Tal vez la cuestión no sea libres o determinados, sino permeables, intuitivos, abiertos al devenir. En este sentido, no se trata ni de abandonarnos al cinismo del todo-está-escrito, ni de negar la causalidad, mucho menos de querer ir en contra de nuestra propia esencia solo por demostrar que se puede. Todas ellas son encomiendas necias. Esta libertad es un dejar que las cosas se muestren tal cual son y estar atentos a percibirlas en su verdad desnuda, dispuestos a guiar nuestra vida a partir de ese impulso vital y previo a la razón, aunque no por eso irracional.

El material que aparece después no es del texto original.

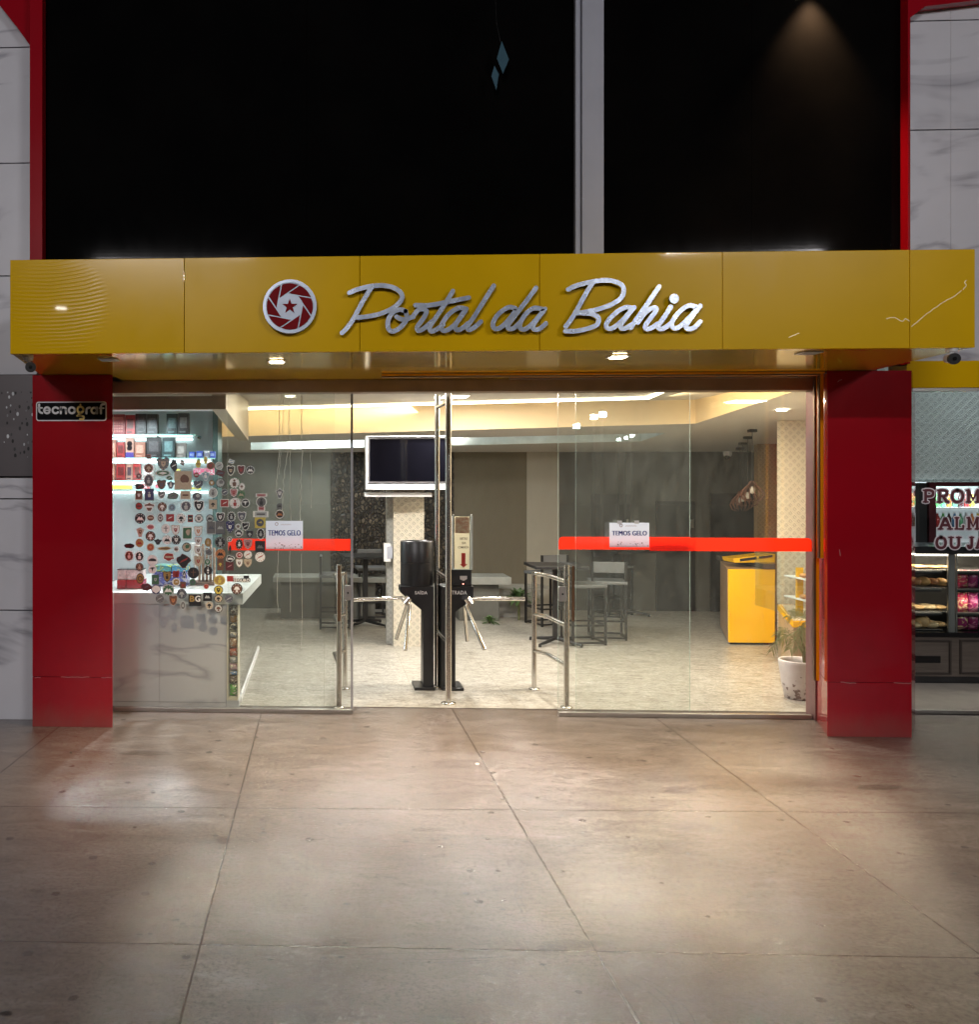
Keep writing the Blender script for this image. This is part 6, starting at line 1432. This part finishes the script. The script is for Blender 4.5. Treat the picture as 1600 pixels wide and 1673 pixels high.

La higuera no representa solo opciones de vida, sino roles que socialmente se han presentado como mutuamente excluyentes. La maternidad, la esposa devota, la carrera intelectual, el arte, la independencia, los amigos, la aventura. La escena de Plath es un sabotaje al deseo. El yo lírico no puede comerse ningún higo porque todos están cargados de significado y solo parece haber tiempo para el cálculo, la proyección, la angustia. ¿Y el tiempo para admirar la belleza de la posibilidad y desearla en su potencia, incluso si no se realiza? ¿El tiempo para disfrutar el higo que sí elegimos? Plath no se queda sin higos porque no pueda decidir. Se queda sin higos porque el sistema de valores que le impusieron hace que cualquier decisión parezca una traición a otras partes de sí. En este sentido, la higuera es más una metáfora sobre la escisión interna que sobre la indecisión. Y la tragedia no es la putrefacción de los higos, sino la culpa que produce escoger uno sobre otro, el tiempo perdido en el rumiar incesante y el secuestro de la paz. Y todo ello para qué, cuando el fruto de nuestro deseo está al alcance de la mano.